Death by a thousand cuts: The TMAL application process in Canada

29 April 2019

This article originally appeared in Food in Canada and is republished with the permission of the publisher.

If you want to sell a supplemented food in Canada, be prepared to get in line. A long line where you can't see the finish line, there is no guarantee of admittance, and you must wait months for updates or answers.

After almost seven years since Health Canada stopped accepting natural health product (NHP) applications for products that are represented, packaged and sold as food, we reflect on the state of affairs for food manufacturers who want to sell foods containing non-permitted uses of vitamins, minerals, amino acids, or novel herbal or bioactive ingredients (i.e. Supplemented Foods).

Manufacturers or distributors wishing to sell a Supplemented Food must apply to Health Canada's Food Directorate for  a Temporary Marketing Authorization Letter (TMAL), which is essentially a permission slip from the Government to temporarily sell a food that does not com- ply with the Food and Drug Regulations (FDR). Health Canada acknowledges  that there is a need to update the FDR and is using TMALs as its tool of choice to allow the sale of these Supplemented Foods as an interim measure while regulatory amendments are being considered. The first TMALs were granted to caffeinated energy drinks, with other product categories following thereafter.
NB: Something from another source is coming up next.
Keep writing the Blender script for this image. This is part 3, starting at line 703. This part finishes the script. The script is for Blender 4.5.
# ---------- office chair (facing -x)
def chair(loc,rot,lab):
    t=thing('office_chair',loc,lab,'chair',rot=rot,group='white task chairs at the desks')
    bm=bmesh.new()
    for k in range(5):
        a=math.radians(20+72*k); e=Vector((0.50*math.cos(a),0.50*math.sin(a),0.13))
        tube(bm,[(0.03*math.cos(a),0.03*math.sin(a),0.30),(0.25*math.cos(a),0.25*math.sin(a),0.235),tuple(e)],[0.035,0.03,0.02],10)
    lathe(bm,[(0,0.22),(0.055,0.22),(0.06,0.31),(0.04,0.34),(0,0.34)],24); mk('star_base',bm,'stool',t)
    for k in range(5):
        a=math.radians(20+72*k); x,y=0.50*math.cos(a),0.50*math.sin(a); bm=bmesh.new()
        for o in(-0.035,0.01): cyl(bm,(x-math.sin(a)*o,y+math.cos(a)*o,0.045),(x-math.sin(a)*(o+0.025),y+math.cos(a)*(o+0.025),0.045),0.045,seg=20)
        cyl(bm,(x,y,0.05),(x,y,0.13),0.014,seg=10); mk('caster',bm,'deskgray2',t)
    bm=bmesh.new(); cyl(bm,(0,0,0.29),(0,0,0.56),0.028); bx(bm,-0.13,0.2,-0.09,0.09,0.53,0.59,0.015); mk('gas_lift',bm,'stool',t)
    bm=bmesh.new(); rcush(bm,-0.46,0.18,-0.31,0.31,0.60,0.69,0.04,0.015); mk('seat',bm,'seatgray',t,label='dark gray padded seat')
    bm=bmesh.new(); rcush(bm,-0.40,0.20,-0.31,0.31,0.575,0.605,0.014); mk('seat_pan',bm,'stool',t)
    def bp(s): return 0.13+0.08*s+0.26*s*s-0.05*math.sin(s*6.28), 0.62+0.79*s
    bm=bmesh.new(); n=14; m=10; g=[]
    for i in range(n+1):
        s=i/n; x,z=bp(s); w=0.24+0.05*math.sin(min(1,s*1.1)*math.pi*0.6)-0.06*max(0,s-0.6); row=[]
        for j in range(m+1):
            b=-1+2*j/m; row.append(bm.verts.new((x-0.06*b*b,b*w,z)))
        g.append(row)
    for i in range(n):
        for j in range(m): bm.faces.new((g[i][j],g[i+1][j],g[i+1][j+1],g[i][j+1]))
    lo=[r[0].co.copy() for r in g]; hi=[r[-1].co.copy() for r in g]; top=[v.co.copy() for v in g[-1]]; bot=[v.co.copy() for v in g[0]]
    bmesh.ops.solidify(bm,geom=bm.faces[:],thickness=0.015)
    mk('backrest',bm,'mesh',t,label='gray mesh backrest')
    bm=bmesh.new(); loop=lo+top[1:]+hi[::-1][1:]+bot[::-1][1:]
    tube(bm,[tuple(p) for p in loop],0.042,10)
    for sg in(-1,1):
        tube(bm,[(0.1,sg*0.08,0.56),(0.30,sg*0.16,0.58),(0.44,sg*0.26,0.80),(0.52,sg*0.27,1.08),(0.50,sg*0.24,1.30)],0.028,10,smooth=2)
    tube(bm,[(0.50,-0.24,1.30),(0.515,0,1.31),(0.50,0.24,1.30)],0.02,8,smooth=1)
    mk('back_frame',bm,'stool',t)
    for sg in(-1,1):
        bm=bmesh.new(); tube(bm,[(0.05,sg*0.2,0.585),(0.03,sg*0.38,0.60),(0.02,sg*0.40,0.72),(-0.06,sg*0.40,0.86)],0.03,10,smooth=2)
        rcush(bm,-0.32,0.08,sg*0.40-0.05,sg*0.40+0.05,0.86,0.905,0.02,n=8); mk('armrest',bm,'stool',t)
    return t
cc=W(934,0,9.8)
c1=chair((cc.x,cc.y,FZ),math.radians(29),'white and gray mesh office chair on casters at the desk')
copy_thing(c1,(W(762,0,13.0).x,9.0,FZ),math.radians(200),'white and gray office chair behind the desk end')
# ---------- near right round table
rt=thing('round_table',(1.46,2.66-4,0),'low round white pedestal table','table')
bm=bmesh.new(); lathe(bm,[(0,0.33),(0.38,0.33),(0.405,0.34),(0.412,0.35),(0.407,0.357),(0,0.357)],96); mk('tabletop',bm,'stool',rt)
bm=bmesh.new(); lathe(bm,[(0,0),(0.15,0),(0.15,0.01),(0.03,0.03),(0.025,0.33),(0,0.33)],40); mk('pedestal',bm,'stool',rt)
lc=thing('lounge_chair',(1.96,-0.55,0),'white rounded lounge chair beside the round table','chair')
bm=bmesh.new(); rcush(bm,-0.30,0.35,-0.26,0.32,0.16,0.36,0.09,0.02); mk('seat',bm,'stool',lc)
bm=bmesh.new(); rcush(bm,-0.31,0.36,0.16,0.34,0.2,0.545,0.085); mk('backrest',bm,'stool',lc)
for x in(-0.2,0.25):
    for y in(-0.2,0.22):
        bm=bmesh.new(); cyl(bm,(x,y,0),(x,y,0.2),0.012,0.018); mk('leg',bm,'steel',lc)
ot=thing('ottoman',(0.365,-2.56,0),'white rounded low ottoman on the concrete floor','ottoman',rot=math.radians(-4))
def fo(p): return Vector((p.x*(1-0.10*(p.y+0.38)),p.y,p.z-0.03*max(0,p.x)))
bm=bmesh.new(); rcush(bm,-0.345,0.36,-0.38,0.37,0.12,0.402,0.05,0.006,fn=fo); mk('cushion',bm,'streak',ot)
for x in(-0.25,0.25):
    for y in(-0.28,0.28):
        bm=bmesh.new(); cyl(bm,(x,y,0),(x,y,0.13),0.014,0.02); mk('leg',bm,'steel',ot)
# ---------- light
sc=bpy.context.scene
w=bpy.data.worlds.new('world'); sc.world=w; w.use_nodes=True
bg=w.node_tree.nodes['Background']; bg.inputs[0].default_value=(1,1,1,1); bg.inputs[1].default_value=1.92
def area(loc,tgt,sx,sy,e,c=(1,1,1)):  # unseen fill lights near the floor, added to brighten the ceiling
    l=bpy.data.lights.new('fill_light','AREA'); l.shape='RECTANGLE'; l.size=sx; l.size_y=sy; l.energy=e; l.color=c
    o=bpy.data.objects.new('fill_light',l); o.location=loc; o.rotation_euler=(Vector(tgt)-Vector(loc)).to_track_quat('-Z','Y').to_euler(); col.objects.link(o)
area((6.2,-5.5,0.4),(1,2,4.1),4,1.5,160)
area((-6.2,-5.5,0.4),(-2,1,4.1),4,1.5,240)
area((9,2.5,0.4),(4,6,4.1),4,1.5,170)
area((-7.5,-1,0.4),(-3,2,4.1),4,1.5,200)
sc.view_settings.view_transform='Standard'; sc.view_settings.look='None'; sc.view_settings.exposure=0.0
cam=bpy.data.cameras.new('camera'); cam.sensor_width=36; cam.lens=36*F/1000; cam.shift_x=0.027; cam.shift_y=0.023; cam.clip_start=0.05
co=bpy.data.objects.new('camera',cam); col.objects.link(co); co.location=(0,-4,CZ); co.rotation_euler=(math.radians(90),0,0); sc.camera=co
Since this policy shift, Health Canada has been flooded with applications and is struggling to keep pace with the growing industry demand. Recent data provided in September 2018 indicates that Health Canada has now received approximately 772 submissions for caffeinated energy drinks and 1075 submissions for other Supplemented Foods. With respect to the latter category, less than half (499) have actually been issued TMALs.

The process is cumbersome. Each submission passes through many different Bureaus within Health Canada, before, if successful, being issued a TMAL. This means that there is generally multiple rounds of questions, spaced months apart, often dealing with the same subject matter. Further, the Food Directorate's questioning is not solely related to those ingredients for which an exemption is requested from the FDR. Manufacturers and distributors must be prepared to hand over detailed formula information, including specification sheets and manufacturing flow charts for even traditional food ingredients within the formula.

Industry was hopeful that relief was coming with Health Canada's publication of its Category Specific Guidance of Temporary Marketing Authorization: Supplemented Food in February 2016. This Guidance Document sets out maximum levels of vitamin and mineral addition, mandatory warning language that may be applicable, and labelling guidance. Unfortunately, the Document has done little to nothing to alleviate the long delays and seemingly endless series of questions.

Given that regulatory amendments are being targeted for December 2021, and that there is no pre-market approval process for other categories of food (including those that are supplemented in accordance with the FDR, such as milk and flour many people are left questioning the utility of Health Canada's protracted review process. Particularly for those Supplemented Foods that have levels of fortification in line with the levels provided under the Guidance Document, it is unclear what value Canadians are getting from the regulator taking such a pedantic approach to the review of these foods.

One possible solution to alleviate both Health Canada's burden and the barriers to market would be to allow industry to formally attest that their products are formulated and labelled in compliance with the levels and warnings outlined under the Guidance Document and are other- wise in compliance with the FDR. Health Canada could simply do a cursory review to ensure that the levels and warnings are, as indicated, as acceptable under the Guidance Document and issue a TMAL on that basis. This would facilitate market access for industry and would allow the regulator to focus on those applications that warrant a more thorough review and safety assessment. This would allow Health Canada to at least partially clear some of its onerous workload and focus on its important mandate of protecting the health and safety Canadians.

Given the ever-growing delays, lack of certainty regarding the ultimate outcome, and the fact that the TMALs are, as the name indicates, only temporary, we recommend that manufacturers only consider this avenue after carefully weighing the pros and cons of pursuing a TMAL. For many there are no possible alternatives for getting innovative and nutritious products on market. Unfortunately, until the system is fixed or regulatory amendments are made, it may feel like death by a thousand cuts.